I remember the first time I felt it — a slight tightening in my shoulders, slowed breathing and increased awareness of my surroundings.

My gut was telling me something was wrong. It probably had to do with that man over there who was looking at me in a way I could only describe as predatory.

As a female traveler, I cannot tell you the number of times I have had that experience. In fact, it happened again just the other week.

I was camping on public land with a friend and learned that “public land” doesn’t mean public to some. We were approached by two men, who’d brought their dog and a gun to greet us.

“What are you doing here?” the driver asked.

“We are just here for the night,” my male friend responded.

“This is private land.”

It wasn’t. We checked.

As my friend and the driver discussed the issue, the passenger looked at me, smiled, waved, then asked how long we would be staying there.

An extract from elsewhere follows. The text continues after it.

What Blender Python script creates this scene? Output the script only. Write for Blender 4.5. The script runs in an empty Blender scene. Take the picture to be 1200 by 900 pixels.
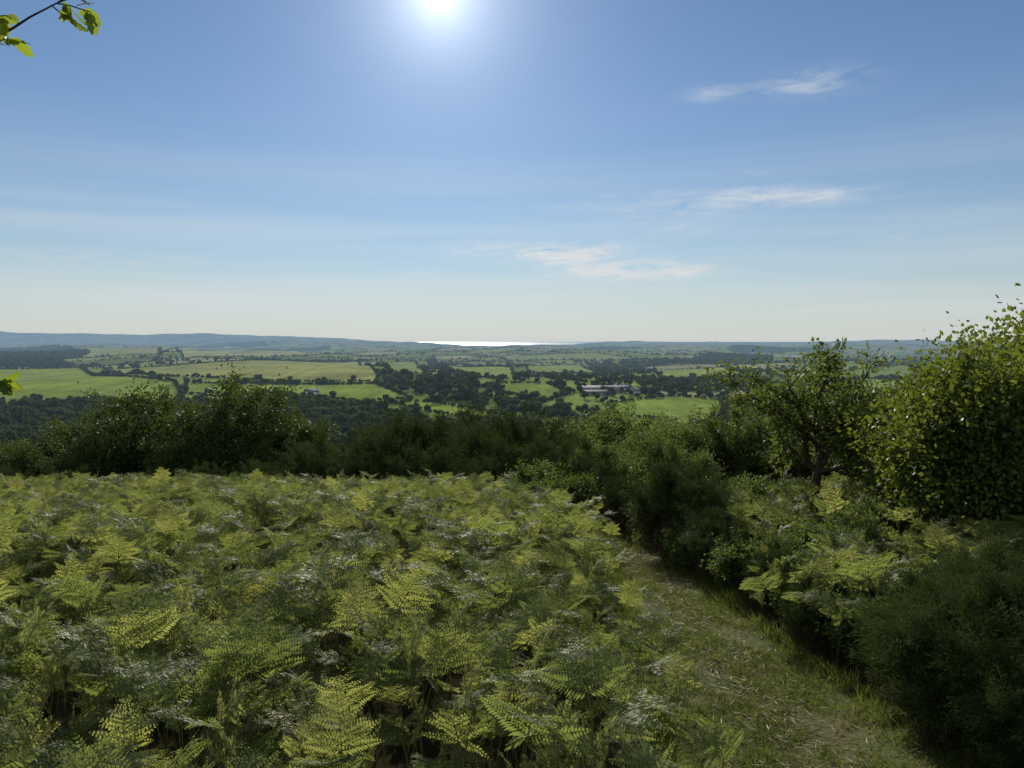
import bpy, math, numpy as np
from mathutils import Vector, Matrix, Euler
R=np.random.default_rng(7)
scene=bpy.context.scene
EYE=2.0
F=880.0; P=math.atan(50/880)
SUN_EL=math.radians(24.2); SUN_AZ=math.radians(-5.4)

# ------------------------------------------------------------------ terrain
PY=np.array([-200,-10,0,10,20,30,45,80,200,350,450,600,750,900,1050,1250,1600,2300,4500,7000,10000,13000,15000,22000],float)
PZ=np.array([6,-1.6,-2,-3,-4.4,-6.8,-11,-22,-50,-70,-75,-74,-67,-61.5,-60,-57,-56,-56,-54,-50,-47,-60,-150,-300],float)+EYE
def g(a): return np.exp(-a*a)
def H(x,y):
    x=np.asarray(x,float); y=np.asarray(y,float)
    z=0
    for k in (-.12,-.06,0,.06,.12):
        z=z+np.interp(y+k*(np.abs(y)+3),PY,PZ)/5
    A=np.interp(y,[0,30,300,800,1500,2300,5000,10000],[0.0,.0,2,9,15,20,27,22])
    w=.55*np.sin(x/110+1.3)*np.cos(y/150+.5)+.6*np.sin((x+.6*y)/310+.4)+.5*np.sin((x*.7-y)/520+2)+.5*np.cos((x-.3*y)/1150)*np.sin(y/900+1)
    z=z+A*w*.8
    near=np.clip(1-np.abs(y)/60,0,1)
    z=z+near*.07*(np.sin(x*1.1+.5)*np.cos(y*.9)+.6*np.sin(x*.4-y*.3))
    b=x/np.maximum(y,1)
    z=z+250*g((y-13000)/1900)*np.interp(b,[-.8,-.6,-.34,-.15,-.04],[1,.93,.66,.3,0])*(1+.08*np.sin(x/900))*(y>0)
    z=z+38*g((y-11000)/1500)*np.interp(b,[.04,.2,.8],[0,1,1.2])*(1+.4*np.sin(x/700))
    z=z+50*g((y-8000)/700)*g((x+1700)/1300)
    z=z-30*g((b+.03)/.11)*np.clip((y-5500)/3000,0,1)
    z=z+9*g((y-1150)/260)*g((x+420)/300)
    return z
_ty=np.exp(np.linspace(math.log(150),math.log(12000),1500))
def locate(u,v):
    """ground point seen on a bearing/dip as read off a survey photograph"""
    X=(u-600)/F; Y=(450-v)/F
    fw=math.cos(P)+Y*math.sin(P); up=Y*math.cos(P)-math.sin(P)
    s=_ty/fw
    d=EYE+up*s-H(X*s,_ty)
    i=np.argmax(d<0) if (d<0).any() else len(d)-1
    return (X*s[i],_ty[i])

# ------------------------------------------------------------------ helpers
def mesh_from(name,V,Fq,mats=(),matidx=None,smooth=False):
    me=bpy.data.meshes.new(name)
    V=np.asarray(V,np.float32); q=np.asarray(Fq,np.int32)
    nf=len(q)
    me.vertices.add(len(V)); me.vertices.foreach_set('co',V.ravel())
    me.loops.add(q.size); me.polygons.add(nf)
    me.loops.foreach_set('vertex_index',q.ravel())
    me.polygons.foreach_set('loop_start',(np.arange(nf)*q.shape[1]).astype(np.int32))
    me.polygons.foreach_set('loop_total',np.full(nf,q.shape[1],np.int32))
    for m in mats: me.materials.append(m)
    if matidx is not None: me.polygons.foreach_set('material_index',np.asarray(matidx,np.int32))
    if smooth: me.polygons.foreach_set('use_smooth',np.ones(nf,bool))
    me.update(calc_edges=True); me.validate()
    return me
def add(name,me,loc=(0,0,0),rot=(0,0,0),sc=1,parent=None,coll=None):
    o=bpy.data.objects.new(name,me); o.location=loc; o.rotation_euler=rot
    o.scale=(sc,sc,sc) if np.isscalar(sc) else sc
    (coll or scene.collection).objects.link(o)
    if parent: o.parent=parent
    return o
def unit(a): return a/np.maximum(np.linalg.norm(a,axis=-1,keepdims=True),1e-9)
def leaves(C,L,W,D=None,spread=1.0,rng=R):
    """rhombic leaf quads at C, length L, width W, pointing roughly D"""
    n=len(C); d=rng.normal(size=(n,3))
    if D is not None: d=D+spread*d*.6
    d=unit(d); s=unit(np.cross(d,rng.normal(size=(n,3))))
    L=np.broadcast_to(L,(n,))[:,None]*rng.uniform(.65,1.3,(n,1)); W=np.broadcast_to(W,(n,))[:,None]*rng.uniform(.7,1.2,(n,1))
    V=np.stack([C,C+d*L*.45+s*W*.5,C+d*L,C+d*L*.45-s*W*.5],1).reshape(-1,3)
    return V,np.arange(n*4).reshape(n,4)
def tube(path,rad,sides=6):
    path=np.asarray(path,float); n=len(path)
    t=unit(np.gradient(path,axis=0)); ref=np.array([.31,.9,.2])
    a=unit(np.cross(t,ref)); b=np.cross(t,a)
    th=np.linspace(0,2*np.pi,sides,endpoint=False)
    V=path[:,None]+np.asarray(rad)[:,None,None]*(a[:,None]*np.cos(th)[None,:,None]+b[:,None]*np.sin(th)[None,:,None])
    i=np.arange(n-1)[:,None]*sides; j=np.arange(sides)[None]; k=(j+1)%sides
    Q=np.stack([i+j,i+k,i+sides+k,i+sides+j],-1).reshape(-1,4)
    return V.reshape(-1,3),Q
class Acc:
    def __init__(s): s.V=[];s.Q=[];s.M=[];s.n=0
    def add(s,V,Q,m):
        s.V.append(V); s.Q.append(np.asarray(Q)+s.n); s.M.append(np.full(len(Q),m)); s.n+=len(V)
    def mesh(s,name,mats):
        return mesh_from(name,np.concatenate(s.V),np.concatenate(s.Q),mats,np.concatenate(s.M))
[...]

“Oh, just the night? Absolutely, that’s fine. No problem!” he said.

The entire conversation had changed knowing we would be spending the night.

He looked back at me, smiled and waved. This probably happened another two or three times.



You might be thinking one of two things: This seems like a friendly guy who was concerned about his safety and was now at ease since we didn’t pose a risk to him, or “Oh, hell no.”

I’ve traveled on solo trips through southwestern Virginia, western North Carolina, Spain, Argentina, Patagonia as well as other places. I know when someone is being friendly and when someone is not.

The men decided to leave and return to their camper about a quarter-mile down the dirt road from where we were.

I told my friend we needed to leave. My instincts were screaming at me that this was no longer a safe place for me to sleep, and it would be better to pack up and move on. As soon as we did, I felt better.

You can chalk this up to paranoia, but as more women get outdoors and explore awe-inspiring parks and remote places, I feel instinct is your most important safety tool.

One of my sources with the police department told me many victims later tell him they had a “bad feeling” about a situation or a person, but dismissed it thinking they were being irrational or overly fearful.

Trust your gut instinct. It is common knowledge that your body’s fight or flight response is triggered when the brain senses danger and releases a flood of hormones and chemicals designed to create a certain response, often adrenal-based. Intuition plays a role in when that response is triggered.

Traveling is often a time when you learn to take the hand of a stranger and live in properties owned by someone you don’t know, sometimes with more strangers. It’s also important to note that the vast majority of people are good.

I hiked the Mount Fitz Roy trail in Argentina’s Patagonia with a German man I had met the day before. It was one of the most memorable experiences I’ve ever had.

But I feel that women are told far too often to ignore their instincts, to not “be crazy” or dismiss someone who is just “being friendly.” In reality, listening to your instincts is one of the best ways to protect yourself.

Absolutely, it’s important to prepare yourself with whatever tools and knowledge you feel are necessary to ensure your safety. And it’s imperative to plan trips, be aware of the dangers a place can pose and communicate with friends or family about when and where you’re going.

But trust your instincts. Be rude, be awkward, put your foot down if you need to, and never apologize for knowing what is best for you and your safety.

(4) comments

Grace Perez

Well said, Ms. Traxler. I bet most adult women have at some point had similar encounters to those you describe, whether it's while camping or something as mundane as sitting at a bar. I've been fortunate in never having a truly dangerous encounter, but as you say, it's vital to trust your gut. No shame in keeping safe.

Richard Reinders

Always maintain situational awareness, and if you see someone your worried about eye ball him hard and often, attackers like people that are not paying attention and are easy targets, not people that are highly aware of their presence. Small bear spray is good for many things dogs and people.

Douglas Traxler

Well said, Victoria! Unfortunately there are creeps out in the big wide world. Keep that bear spray at hand!

Rachel Thompson

I was camping with my boyfriend in the smoky mountains very early one spring and we were approached in the morning by two men who were saying generic friendly things but were just creepy as all get out. One was squatting and one was standing and my sense was that they could move in our direction very quickly if they chose to. My boyfriend didn’t get bad vibes but my legs were shaking and I was digging in my bag for the little Swiss Army knife I had. The only thing I had. And then thank God they went away. And no, I do not regret that we were not carrying a gun.